What this task involves → Copy exactly, and only, the lines below from the first through the one containing "d = ray(px, py); return CAM + d*((-off-CAM.x)/d.x)", both included; pictures are omitted.

++++ Source excerpt

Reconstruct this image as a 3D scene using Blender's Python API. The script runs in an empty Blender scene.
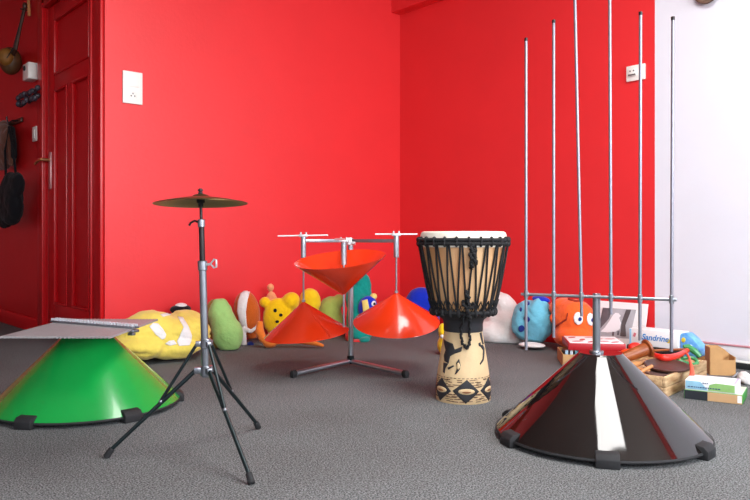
import bpy, bmesh, math, random
from mathutils import Vector, Matrix, Euler, noise
from mathutils.bvhtree import BVHTree
random.seed(7)
R = math.radians
COL = bpy.context.scene.collection
SC = bpy.context.scene

# ------------------------------------------------------------------ measured camera
FPX, HZ, EYE = 724.0, 239.0, 0.60
EX = Vector((0.7516, 0.6596)); EY = Vector((-0.6596, 0.7516))
CAM = Vector((-3.547, -3.771, EYE))
CZ = math.atan2(-0.6596, 0.7516)
WX = -2.114                                       # plane of the wall with the door

def W(X, Z, h=0.0):                               # metres right of / ahead of the camera -> world
    return Vector((CAM.x + X*EX.x + Z*EX.y, CAM.y + X*EY.x + Z*EY.y, h))
def ray(px, py):
    s = (px-375)/FPX; v = (HZ-py)/FPX
    return Vector((s*EX.x + EX.y, s*EY.x + EY.y, v))
def G(px, Z, h=0.0): return W((px-375)/FPX*Z, Z, h)
def on_left(px, py, off=0.0):                     # a point on (or off) the wall with the door
    d = ray(px, py); return CAM + d*((WX-off-CAM.x)/d.x)
def on_back(px, py, off=0.0):
    d = ray(px, py); return CAM + d*((-off-CAM.y)/d.y)
def on_right(px, py, off=0.0):
    d = ray(px, py); return CAM + d*((-off-CAM.x)/d.x)

# ------------------------------------------------------------------ materials
MATS = {}
def lin(c):
    return tuple(((v/255.0+0.055)/1.055)**2.4 if v > 10 else v/255.0/12.92 for v in c)
def mat(name, rgb, rough=0.5, metal=0.0, spec=0.5, coat=0.0, var=0.0, vscale=20.0, bump=0.0, bscale=60.0,
        sheen=0.0, rgb2=None, stretch=None, emit=0.0, detail=4.0):
    if name in MATS: return MATS[name]
    m = bpy.data.materials.new(name); m.use_nodes = True
    nt = m.node_tree; b = nt.nodes['Principled BSDF']
    c = lin(rgb)
    b.inputs['Base Color'].default_value = (*c, 1)
    b.inputs['Roughness'].default_value = rough
    b.inputs['Metallic'].default_value = metal
    b.inputs['Specular IOR Level'].default_value = spec
    b.inputs['Coat Weight'].default_value = coat
    b.inputs['Coat Roughness'].default_value = 0.05
    b.inputs['Sheen Weight'].default_value = sheen
    if emit:
        b.inputs['Emission Color'].default_value = (1.0, 0.98, 0.95, 1)
        b.inputs['Emission Strength'].default_value = emit
    if var or bump:
        tc = nt.nodes.new('ShaderNodeTexCoord'); src = tc.outputs['Object']
        if stretch:
            mp = nt.nodes.new('ShaderNodeMapping'); mp.inputs['Scale'].default_value = stretch
            nt.links.new(src, mp.inputs['Vector']); src = mp.outputs['Vector']
        if var:
            n = nt.nodes.new('ShaderNodeTexNoise'); n.inputs['Scale'].default_value = vscale; n.inputs['Detail'].default_value = detail
            nt.links.new(src, n.inputs['Vector'])
            r = nt.nodes.new('ShaderNodeValToRGB')
            r.color_ramp.elements[0].position = 0.3; r.color_ramp.elements[1].position = 0.7
            c2 = lin(rgb2) if rgb2 else tuple(v*(1-var) for v in c)
            r.color_ramp.elements[0].color = (*c2, 1); r.color_ramp.elements[1].color = (*c, 1)
            nt.links.new(n.outputs['Fac'], r.inputs['Fac']); nt.links.new(r.outputs['Color'], b.inputs['Base Color'])
        if bump:
            n2 = nt.nodes.new('ShaderNodeTexNoise'); n2.inputs['Scale'].default_value = bscale; n2.inputs['Detail'].default_value = 3
            nt.links.new(src, n2.inputs['Vector'])
            bp = nt.nodes.new('ShaderNodeBump'); bp.inputs['Strength'].default_value = bump; bp.inputs['Distance'].default_value = 0.01
            nt.links.new(n2.outputs['Fac'], bp.inputs['Height']); nt.links.new(bp.outputs['Normal'], b.inputs['Normal'])
    MATS[name] = m
    return m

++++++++

Output of the task →
Reconstruct this image as a 3D scene using Blender's Python API. The script runs in an empty Blender scene.
import bpy, bmesh, math, random
from mathutils import Vector, Matrix, Euler, noise
from mathutils.bvhtree import BVHTree
random.seed(7)
R = math.radians
COL = bpy.context.scene.collection
SC = bpy.context.scene

# ------------------------------------------------------------------ measured camera
FPX, HZ, EYE = 724.0, 239.0, 0.60
EX = Vector((0.7516, 0.6596)); EY = Vector((-0.6596, 0.7516))
CAM = Vector((-3.547, -3.771, EYE))
CZ = math.atan2(-0.6596, 0.7516)
WX = -2.114                                       # plane of the wall with the door

def W(X, Z, h=0.0):                               # metres right of / ahead of the camera -> world
    return Vector((CAM.x + X*EX.x + Z*EX.y, CAM.y + X*EY.x + Z*EY.y, h))
def ray(px, py):
    s = (px-375)/FPX; v = (HZ-py)/FPX
    return Vector((s*EX.x + EX.y, s*EY.x + EY.y, v))
def G(px, Z, h=0.0): return W((px-375)/FPX*Z, Z, h)
def on_left(px, py, off=0.0):                     # a point on (or off) the wall with the door
    d = ray(px, py); return CAM + d*((WX-off-CAM.x)/d.x)
def on_back(px, py, off=0.0):
    d = ray(px, py); return CAM + d*((-off-CAM.y)/d.y)
def on_right(px, py, off=0.0):
    d = ray(px, py); return CAM + d*((-off-CAM.x)/d.x)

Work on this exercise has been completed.